Wednesday, May 11, 2011

How to Read Remix, Thus, Creating Your Own Remix: A Step-by-Step Guide

Lawrence Lessig is on to something in his work, Remix. My interpretation of his most blatant theme is probably skewed by my bias as a future teacher, but I see it as this: Remixing (taking others' work and building upon it in a community of sharing that is greatly enhanced by more reasonable copyright laws) is highly beneficial to education, whether it be formal education or lifelong learning. This overview of Lessig's work is completely my own interpretation; in fact, I put my own educational spin on it that Lessig might have never intended. I just created (a completely copyright-appropriate) remix. I was able to do so because of the method I took in consuming the work. I did not read it front to back. Here is how I did it how you can remix your own remix:

1) Skim over the online version of the book, primarily looking at the chapter titles and section headings, reading through his introduction, and glancing over some anecdotes.

2) See what wikipedia has to say about the work. Click links that teach you about the author. Glance over summaries of some of his other works.

3) Go to and look through what others have to say about the book.

4) Look through others' blogs on the book using Google's blog search feature.

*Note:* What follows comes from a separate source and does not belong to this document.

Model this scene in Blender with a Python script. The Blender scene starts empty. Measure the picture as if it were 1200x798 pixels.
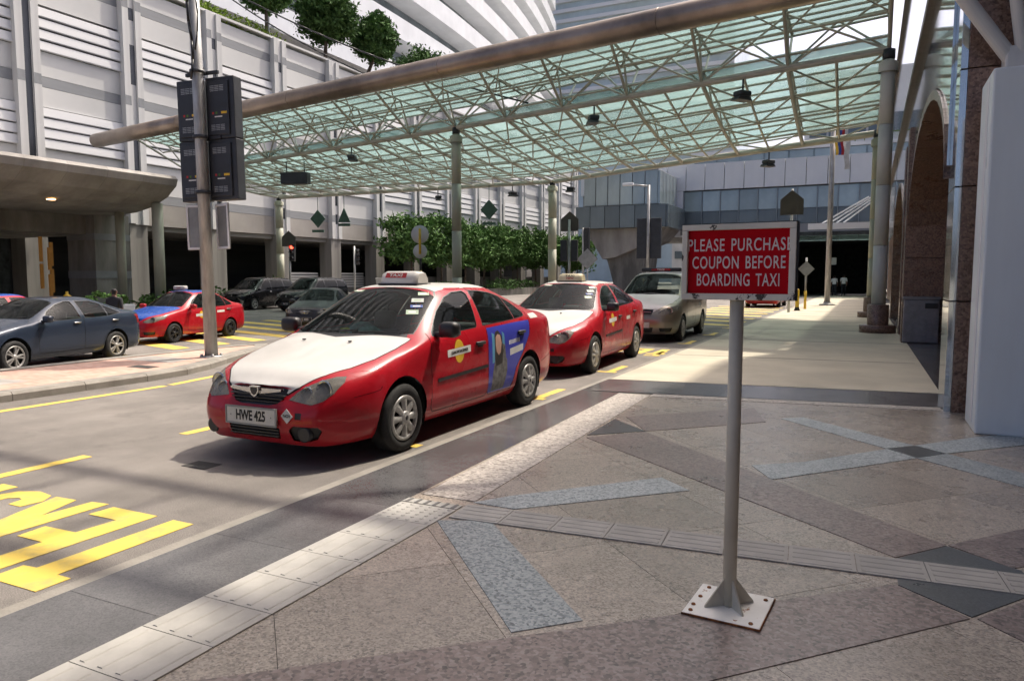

This method of reading a book takes away the author's connection with the readers, which is why such a method would be inappropriate for many texts. For Remix, though, it was perfect. I learned what I needed to learn, and I was able to learn it in the context of what I care about rather than what the author wants me to care about.

1 comment:

  1. I think you're right about remixing being a positive phenomenon as far as it concerns teaching. So often I feel like I'm presented with the same material in classes because it's what isn't copyrighted and therefore widely available.